**THE EXERCISE**
From the data that follows, copy every line holding the string "picture".

**SOURCE RECORDS**
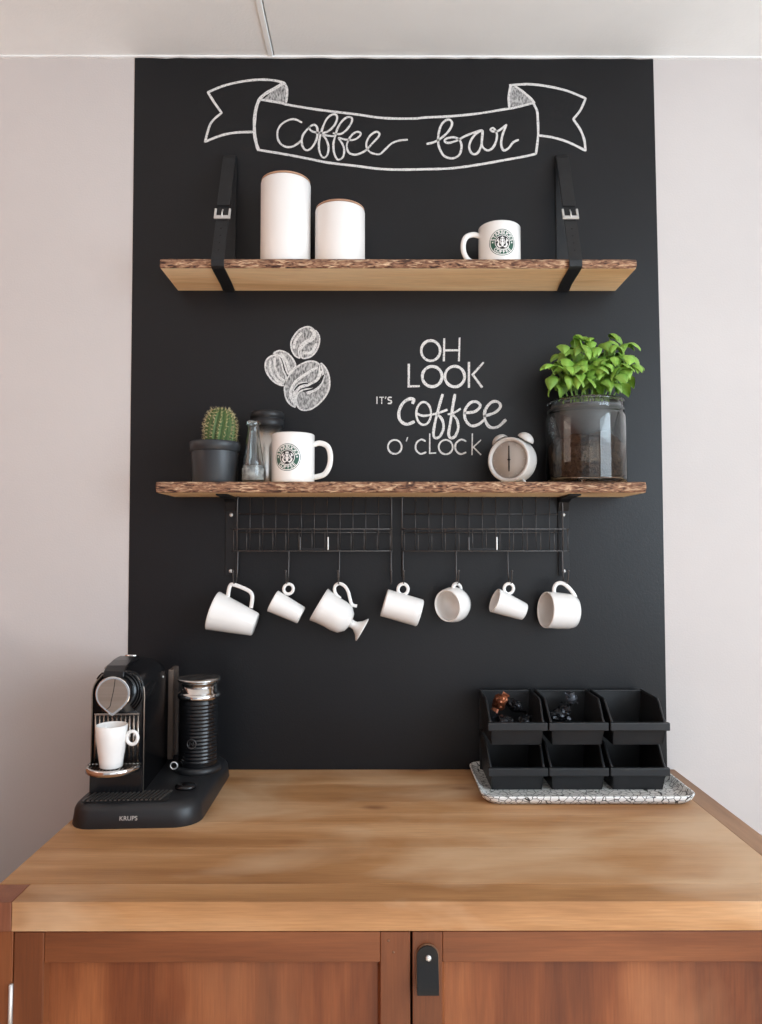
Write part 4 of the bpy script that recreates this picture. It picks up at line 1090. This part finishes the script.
# head with rings
hc = Vector((-.0405, 0, .2145))
for i, r_ in enumerate((.034, .0385, .043)):
    P = [(hc.x + .003 + r_ * math.cos(a), -.0965, hc.z + r_ * math.sin(a)) for a in [(-50 + 200 * q / 24) * PI / 180 for q in range(25)]]
    P = [p for p in P if bcx - hw + .003 < p[0] < bcx + hw - .003 and p[2] < .249]
    lo(MB().tube(P, .0016, 6), 'head_ring', 'black_plastic')
RY = Matrix.Rotation(PI / 2, 4, 'X')
lo(MB().lathe([(0, 0), (.029, 0), (.029, .022), (0, .022)], 40, mtx=Matrix.Translation((hc.x, -.094, hc.z)) @ RY), 'brew_head', 'black_plastic')
def drop(sc, n=40):
    P = []
    for i in range(n):
        a = 2 * PI * i / n - PI / 2; rr = .0295 * sc
        z = rr * math.sin(a); x = rr * math.cos(a)
        if a < -PI / 2 + .75 or a > 1.5 * PI - .75:
            q = abs((a + PI / 2) if a < PI / 2 else (a - 1.5 * PI)) / .75; tipz = -.0295 * 1.28 * sc
            ez = rr * math.sin(-PI / 2 + .75); ex = rr * math.cos(-PI / 2 + .75) * (1 if a < PI / 2 else -1)
            x = ex * q; z = tipz + (ez - tipz) * q ** 1.15
        P.append((hc.x + x, hc.z + z))
    return P
dk = lo(MB().prism(drop(1.0), -.1215, -.116, 'y'), 'front_disc', 'chrome', bevel=.0012); dk['label'] = 'bright chrome drop-shaped front disc'
lo(MB().prism(drop(.87), -.1222, -.1214, 'y'), 'disc_plate', 'disc', dk)
sm = cat_rom([(hc.x + .004, -.1223, hc.z + .025), (hc.x + .002, -.1223, hc.z + .008), (hc.x - .002, -.1223, hc.z - .012), (hc.x - .004, -.1223, hc.z - .021), (hc.x - .010, -.1223, hc.z - .026)], 4)
lo(MB().tube(sm, .0006, 5), 'disc_seam', 'hole', dk)
# grille behind the cup
gl = lo(MB().box(-.078, -.001, -.0965, -.0945, .090, .175), 'grille', 'black_plastic')
lo(MB().box(-.078, -.001, -.099, -.0955, .1735, .177, .0006), 'grille_bar', 'grille', gl)
for i in range(11):
    x = -.0755 + i * .0072; lo(MB().tube([(x, -.0965, .092), (x, -.0965, .174)], .0022, 8), 'grille_rib', 'grille', gl)
# cup support: half disc with chrome edge
sup = [( -.0395 + .0445 * math.cos(a), -.110 + .046 * math.sin(a)) for a in [PI + PI * q / 20 for q in range(21)]] + [(.005, -.096), (-.084, -.096)]
cs = lo(MB().prism(sup, .0840, .0925, 'z'), 'cup_support', 'black_plastic')
arc = [Vector((x, y, .0775)) for x, y in sup[:21]]
lo(loft([[(-.0395 + (x + .0395) * f_, -.110 + (y + .110) * f_, z) for x, y in sup[:21]] for f_, z in ((.97, .0835), (1.04, .0845), (1.04, .0920), (.99, .0940), (.93, .0938), (.93, .0835))], False, False), 'chrome_rim', 'chrome', cs)
for i in range(13):
    x = -.078 + i * .0063; yy = -.110 - .041 * math.sqrt(max(0, 1 - ((x + .0395) / .041) ** 2))
    lo(MB().box(x - .0011, x + .0011, yy, -.097, .0925, .0940), 'support_slat', 'grille', cs)
lo(MB().box(-.0835, .0055, -.1015, -.094, .041, .0835, .001), 'drip_box', 'black_plastic')
# lever handle
P = [(-.106, .240), (-.103, .250), (-.085, .2575), (-.05, .2618), (-.02, .2635), (-.004, .2630), (-.002, .257), (-.02, .2560), (-.055, .2545), (-.09, .2510), (-.099, .2450), (-.102, .2385)]
lever = lo(MB().prism(P, bcx - .024, bcx + .012, 'x'), 'lever', 'black_plastic', bevel=.0018)
lo(MB().tube([(bcx - .0245, -.09, .2535), (bcx - .0245, -.03, .2605)], .0022, 6), 'lever_edge', 'disc', lever)
lo(MB().tube([(bcx - .014, -.005, .2630), (bcx + .006, -.005, .2630)], .0022, 8), 'lever_end', 'chrome', lever)
# water tank at the back and fittings
lo(MB().box(.0065, .0175, .085, .135, .045, .222, .002), 'water_tank', 'tank')
lo(MB().lathe([(.0055, 0), (.0075, .0008), (.0075, .0035), (.0055, .004)], 24, mtx=Matrix.Translation((.0365, .012, .055)) @ RY, closed=True), 'connector_ring', 'silver')
lo(MB().ball((.0055, .045, .215), .0022), 'side_button', 'silver')
lo(MB().tube([(.0066, -.070, .200), (.0066, -.02, .215)], .0014, 6), 'side_slot', 'hole')
# milk station
lo(MB().lathe([(0, .040), (.043, .040), (.043, .046), (.0412, .050), (.039, .0513), (0, .0513)], 44, mtx=Matrix.Translation((.0775, .034, 0))), 'frother_base', 'black_satin')
lo(MB().lathe([(0, .040), (.0125, .040), (.0128, .043), (.0115, .0455), (0, .0465)], 28, mtx=Matrix.Translation((.077, -.082, 0)) @ Matrix.Diagonal((1.45, 1.25, 1.05, 1))), 'milk_dial', 'black_plastic')
lo(MB().ball((.1115, .02, .027), .002), 'side_stud', 'silver')
# brand lettering on the front
vs, fs = text_mesh('KRUPS', .0100, .006)
lt = lo(MB().add([(.0 + v.x * 1.02 - .0015, bf + .0001 + .0012 * 0 - .0006 + (v.y + .017) * .10, v.y + .0165) for v in vs], fs, True), 'brand_lettering', 'silver', recalc=False)

# cup on the support
cl = mw(mach) @ Vector((-.0385, -.130, .0942))
cup = empty('espresso_cup', cl, 'white espresso cup with ring handle on the chrome cup support of coffee machine', 'cup')
ch_ = .070; cr_ = .0262
prof = [(cr_ * .66, 0), (cr_ * .72, .0015), (cr_ * .76, .012), (cr_ * .90, .036), (cr_ * .97, .052), (cr_, ch_)]
MB().lathe(cup_profile(prof, .0024, ch_), 48, mtx=Matrix.Translation(cl)).build('cup_body', 'ceramic', cup)
hp = [(cr_ + .0095 + .0092 * math.cos(a), .049 + .0108 * math.sin(a)) for a in [2 * PI * i / 20 for i in range(20)]]
MB().tube([cl + Vector((a, -.002, z)) for a, z in hp], .0031, 10, closed=True).build('handle', 'ceramic', cup)

# milk frother jug
fl = mw(mach) @ Vector((.0775, .034, .0516))
jug = empty('milk_frother', fl, 'black ribbed milk frother jug with chrome collar and lid beside the espresso machine', 'milk frother')
T = Matrix.Translation(fl); R = .0370; HB = .125
prof = [(0, 0), (R * .96, 0), (R * .98, .002)]
for i in range(17):
    z = .006 + i * (HB - .010) / 17; dz = (HB - .010) / 17
    prof += [(R * .965, z), (R, z + dz * .25), (R * 1.0, z + dz * .70), (R * .965, z + dz * .95)]
prof += [(R * .98, HB), (0, HB)]
MB().lathe(prof, 56, mtx=T).build('jug_body', 'black_plastic', jug)
MB().lathe([(R * .9, HB), (R * 1.06, HB), (R * 1.09, HB + .003), (R * 1.09, HB + .008), (R * 1.02, HB + .011), (R * .93, HB + .013), (R * .93, HB + .030), (0, HB + .030)], 56, mtx=T).build('collar', 'chrome', jug)
MB().lathe([(0, HB + .030), (R * .96, HB + .030), (R * 1.10, HB + .033), (R * 1.12, HB + .036), (R * 1.08, HB + .0385), (R * .4, HB + .0375), (R * .3, HB + .036), (0, HB + .036)], 56, mtx=T).build('jug_lid', 'steel_cup', jug)
az = -PI / 2 - .12
em = MB(); rr = R + .0006; e0 = []
for i in range(24):
    a = 2 * PI * i / 24; e0.append(fl + Vector((rr * math.cos(az + .0085 * math.cos(a) / R), rr * math.sin(az + .0085 * math.cos(a) / R), .046 + .0085 * math.sin(a))))
em.tube(e0, .0010, 6, closed=True); bt_ = em.build('power_button', 'wire', jug)
e0 = [fl + Vector((rr * math.cos(az + u_ / R), rr * math.sin(az + u_ / R), .046 + v_)) for u_, v_ in ((-.0035, -.004), (-.0035, .004), (.0035, -.004), (.0035, .004))]
MB().tube(e0, .0007, 5).build('button_mark', 'wire', bt_)
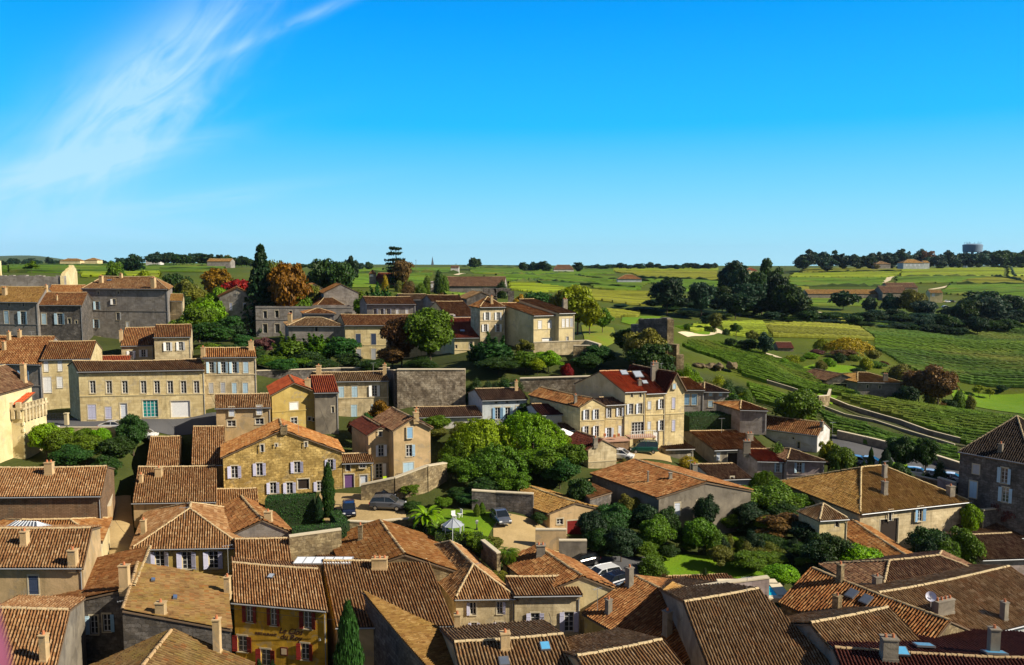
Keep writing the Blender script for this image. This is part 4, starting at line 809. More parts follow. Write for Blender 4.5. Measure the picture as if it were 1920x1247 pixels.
H('big hipped mossy farmhouse with a dark barn door and blue shutters', 1613, 962, 97, 1816, 17, 5.4, 'hip', D=15, rh=3.3, wall='beige', tile='tan', sh='blue', name='farmhouse', hf=.9,
  win=[(1667, 996, 'V', 2.8, 3.2), (1723, 963, 'S', .8, 1.9), (1668, 966, 'O', .6, 1.4)], chim=[(1658, 925, .6, .6, 1.6), (1782, 929, .8, .7, 1.3), (1658, 893, .5, .5, 1.6)])
H('little square outhouse with a pyramid roof', 1537, 976, 91, 1589, 10, 3.4, 'hip', D=3.6, rh=1.3, lo=-.6, ro=-.6, wall='yellow', tile='greystripe', oe=.2, win=[(1570, 983, 'O', .5, .7)])
H('thin orange tiled roof running down past the shrubs', pos=(41.2, 84, 16.8), w=4, yaw=0, D=13, h=3, roof='gy', rh=.8, lo=-1, ro=-1, wall='white', tile='orange')
H('tiny roof behind the hipped farmhouse', 1682, 898, 112, 1715, -6, 3, 'hip', rv=886, wall='tan', tile='brown')
H('dark blue grey house with a shadowed steep roof at the right edge', 1800, 846, 106, 1935, -52, 10, 'hip', D=13, rh=4.6, wall='darkgrey', tile='slate', sh='paleblue', win=[(1883, 892, 'S', .8, 2.0), (1824.5, 918, 'C', .9, 2.2), (1885, 928, 'S', .8, 1.9), (1830, 880, 'C', .8, 1.2, 'grey')], chim=[(1876, 846, .5, .5, 1.0)])
# ---- fields and far hill
H('winery with a long two tier roof in the vines', 822, 536, 330, 945, -4, 5, 'gx', D=16, rh=3.6, wall='grey', tile='dark', name='winery', cat='winery')
H('blue shaded gable wing of the vine side winery', 801, 530, 331, 823, -4, 5, 'flat', D=14, wall='grey', gut=False, win=[(810, 536, 'B', 1.2, 1.6, 'white')])
H('little square tower with an orange pyramid roof', 692, 513, 330, 704, 3, 5.5, 'hip', D=2.8, rh=1.5, wall='grey', tile='orange', name='tower_house', cat='tower', win=[(697, 516, 'B', 1.2, 1.2, 'white')])
H('long brick house beside the little square tower', 704, 521.5, 332, 739, -6, 3.2, 'gx', D=9, rh=2.0, wall='brown', tile='red')
H('blue walled bungalow alone in the vine plateau', 1158, 523, 560, 1203, -4, 4, 'hip', D=12, rh=2.8, wall='bluewhite', tile='brown', name='bungalow')
H('brown roofed hall on the skyline between tree clumps', 1038, 505, 900, 1076, 0, 4.5, 'hip', D=14, rh=5, wall='white', tile='dark', name='hall', cat='hall', hf=.6)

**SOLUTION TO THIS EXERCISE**
Write part 4 of the bpy script that recreates this picture. It picks up at line 1090. This part finishes the script.
Keep writing the Blender script for this image. This is part 4, starting at line 809. More parts follow. Write for Blender 4.5. Measure the picture as if it were 1920x1247 pixels.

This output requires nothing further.